### INFORMATION SUPPLIED
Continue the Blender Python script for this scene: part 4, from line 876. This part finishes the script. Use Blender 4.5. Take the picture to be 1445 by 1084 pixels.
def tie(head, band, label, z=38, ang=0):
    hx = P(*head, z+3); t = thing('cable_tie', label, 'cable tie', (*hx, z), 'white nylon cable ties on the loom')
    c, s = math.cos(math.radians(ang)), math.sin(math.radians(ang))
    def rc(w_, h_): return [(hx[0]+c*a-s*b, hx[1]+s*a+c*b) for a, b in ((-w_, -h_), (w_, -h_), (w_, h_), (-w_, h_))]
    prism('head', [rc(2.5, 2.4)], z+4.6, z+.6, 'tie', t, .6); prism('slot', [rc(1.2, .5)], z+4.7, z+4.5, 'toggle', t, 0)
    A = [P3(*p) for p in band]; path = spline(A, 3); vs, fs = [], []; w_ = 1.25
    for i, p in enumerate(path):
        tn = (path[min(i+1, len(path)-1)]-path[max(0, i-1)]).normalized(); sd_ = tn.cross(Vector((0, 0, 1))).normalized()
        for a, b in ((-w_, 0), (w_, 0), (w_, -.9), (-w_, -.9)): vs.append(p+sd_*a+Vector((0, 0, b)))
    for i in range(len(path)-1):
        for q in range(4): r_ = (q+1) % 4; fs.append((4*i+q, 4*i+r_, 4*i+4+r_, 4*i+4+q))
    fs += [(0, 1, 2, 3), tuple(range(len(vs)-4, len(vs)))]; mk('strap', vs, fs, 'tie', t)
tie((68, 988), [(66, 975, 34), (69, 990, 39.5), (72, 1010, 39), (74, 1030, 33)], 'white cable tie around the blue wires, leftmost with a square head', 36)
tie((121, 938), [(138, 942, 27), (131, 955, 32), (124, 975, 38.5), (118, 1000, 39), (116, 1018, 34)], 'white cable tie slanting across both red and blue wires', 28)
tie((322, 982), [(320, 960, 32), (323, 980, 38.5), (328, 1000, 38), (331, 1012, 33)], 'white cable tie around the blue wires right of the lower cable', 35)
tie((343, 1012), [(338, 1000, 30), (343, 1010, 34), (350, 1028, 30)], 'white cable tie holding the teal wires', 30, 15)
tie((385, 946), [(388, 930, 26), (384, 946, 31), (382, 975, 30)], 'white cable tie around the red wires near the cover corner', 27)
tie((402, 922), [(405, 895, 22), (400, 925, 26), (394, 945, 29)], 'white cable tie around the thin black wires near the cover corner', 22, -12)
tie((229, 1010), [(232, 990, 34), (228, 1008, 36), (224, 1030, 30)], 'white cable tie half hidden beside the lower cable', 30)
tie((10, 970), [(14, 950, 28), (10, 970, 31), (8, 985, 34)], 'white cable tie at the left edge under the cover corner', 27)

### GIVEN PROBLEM
Reproduce the full listing above, character for character.

### FULL RESPONSE
Continue the Blender Python script for this scene: part 4, from line 876. This part finishes the script. Use Blender 4.5. Take the picture to be 1445 by 1084 pixels.
def tie(head, band, label, z=38, ang=0):
    hx = P(*head, z+3); t = thing('cable_tie', label, 'cable tie', (*hx, z), 'white nylon cable ties on the loom')
    c, s = math.cos(math.radians(ang)), math.sin(math.radians(ang))
    def rc(w_, h_): return [(hx[0]+c*a-s*b, hx[1]+s*a+c*b) for a, b in ((-w_, -h_), (w_, -h_), (w_, h_), (-w_, h_))]
    prism('head', [rc(2.5, 2.4)], z+4.6, z+.6, 'tie', t, .6); prism('slot', [rc(1.2, .5)], z+4.7, z+4.5, 'toggle', t, 0)
    A = [P3(*p) for p in band]; path = spline(A, 3); vs, fs = [], []; w_ = 1.25
    for i, p in enumerate(path):
        tn = (path[min(i+1, len(path)-1)]-path[max(0, i-1)]).normalized(); sd_ = tn.cross(Vector((0, 0, 1))).normalized()
        for a, b in ((-w_, 0), (w_, 0), (w_, -.9), (-w_, -.9)): vs.append(p+sd_*a+Vector((0, 0, b)))
    for i in range(len(path)-1):
        for q in range(4): r_ = (q+1) % 4; fs.append((4*i+q, 4*i+r_, 4*i+4+r_, 4*i+4+q))
    fs += [(0, 1, 2, 3), tuple(range(len(vs)-4, len(vs)))]; mk('strap', vs, fs, 'tie', t)
tie((68, 988), [(66, 975, 34), (69, 990, 39.5), (72, 1010, 39), (74, 1030, 33)], 'white cable tie around the blue wires, leftmost with a square head', 36)
tie((121, 938), [(138, 942, 27), (131, 955, 32), (124, 975, 38.5), (118, 1000, 39), (116, 1018, 34)], 'white cable tie slanting across both red and blue wires', 28)
tie((322, 982), [(320, 960, 32), (323, 980, 38.5), (328, 1000, 38), (331, 1012, 33)], 'white cable tie around the blue wires right of the lower cable', 35)
tie((343, 1012), [(338, 1000, 30), (343, 1010, 34), (350, 1028, 30)], 'white cable tie holding the teal wires', 30, 15)
tie((385, 946), [(388, 930, 26), (384, 946, 31), (382, 975, 30)], 'white cable tie around the red wires near the cover corner', 27)
tie((402, 922), [(405, 895, 22), (400, 925, 26), (394, 945, 29)], 'white cable tie around the thin black wires near the cover corner', 22, -12)
tie((229, 1010), [(232, 990, 34), (228, 1008, 36), (224, 1030, 30)], 'white cable tie half hidden beside the lower cable', 30)
tie((10, 970), [(14, 950, 28), (10, 970, 31), (8, 985, 34)], 'white cable tie at the left edge under the cover corner', 27)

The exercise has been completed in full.